Peace is a blessing from the Lord. Aside from the occasional ridicule that Christians experience from time to time, the Church in America resides in a relatively friendly and peaceful environment. The evidence of this can be seen in where the Church expends most of its energy–divisions. When the Church does not have to worry about hiding underground to avoid being lined up and shot, two things happen to the Church. First, the Church is infested with false teachers and unregenerate converts. When Christianity becomes a low risk lifestyle and social network, people who get invited to church on Sunday might stick around for a few Wednesday night dinners, teach a Sunday School class, and help out with a barbecue fundraiser, all without submitting themselves to King Jesus. Persecution is the refinery of the Church and is extremely effective at removing the insincere. Second, is linked to the first, and that is, divisions in the church become the subject of jokes. So often we find ourselves jesting about how most new churches form from an argument about carpet color, when we should instead be brokenhearted over the disunity in the Bride of Christ–a disunity that is so natural that a church would actually split over the color of carpet.
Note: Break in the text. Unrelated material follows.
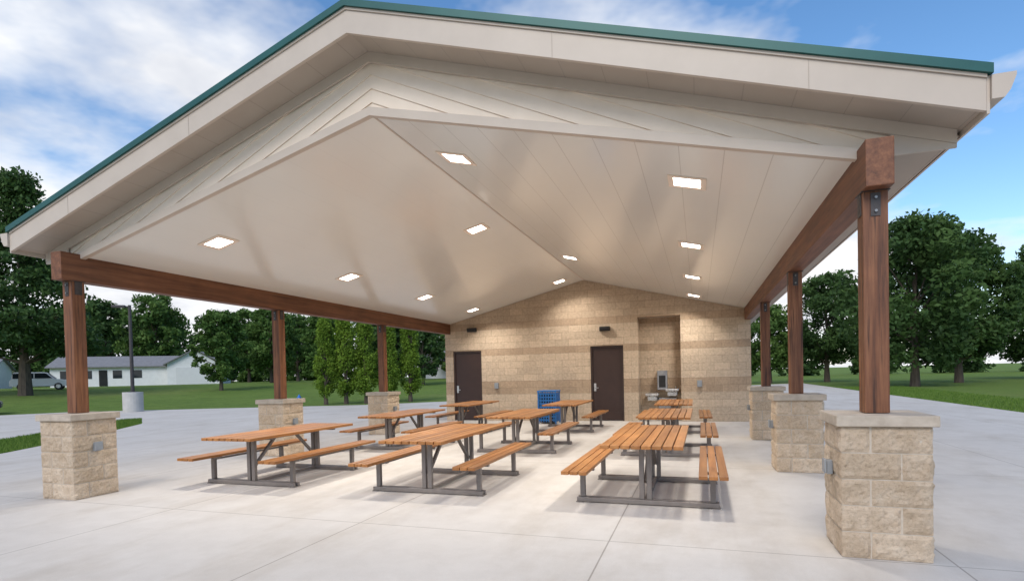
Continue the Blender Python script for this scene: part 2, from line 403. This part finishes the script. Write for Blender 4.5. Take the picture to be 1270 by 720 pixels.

Even in the innumerable cases where the issue of division is orthodoxy, the greatest teaching and commandment that Christ gave to us is placed on the backburner while we fight and despise each other over minutiae–”Love one another as I have loved you.” While orthodoxy in all spheres is weighty and worth fighting for, no orthodoxy is worth sacrificing the love that we are to have toward one another. And until that fateful day when concerns over carpet and music styles become ash in the refinery of persecution and the tares are removed from the wheat, so long as one names Jesus Christ as Lord, God, and the sole-giver of Reconciliation, we are to love him without question as a member of the Body of Christ.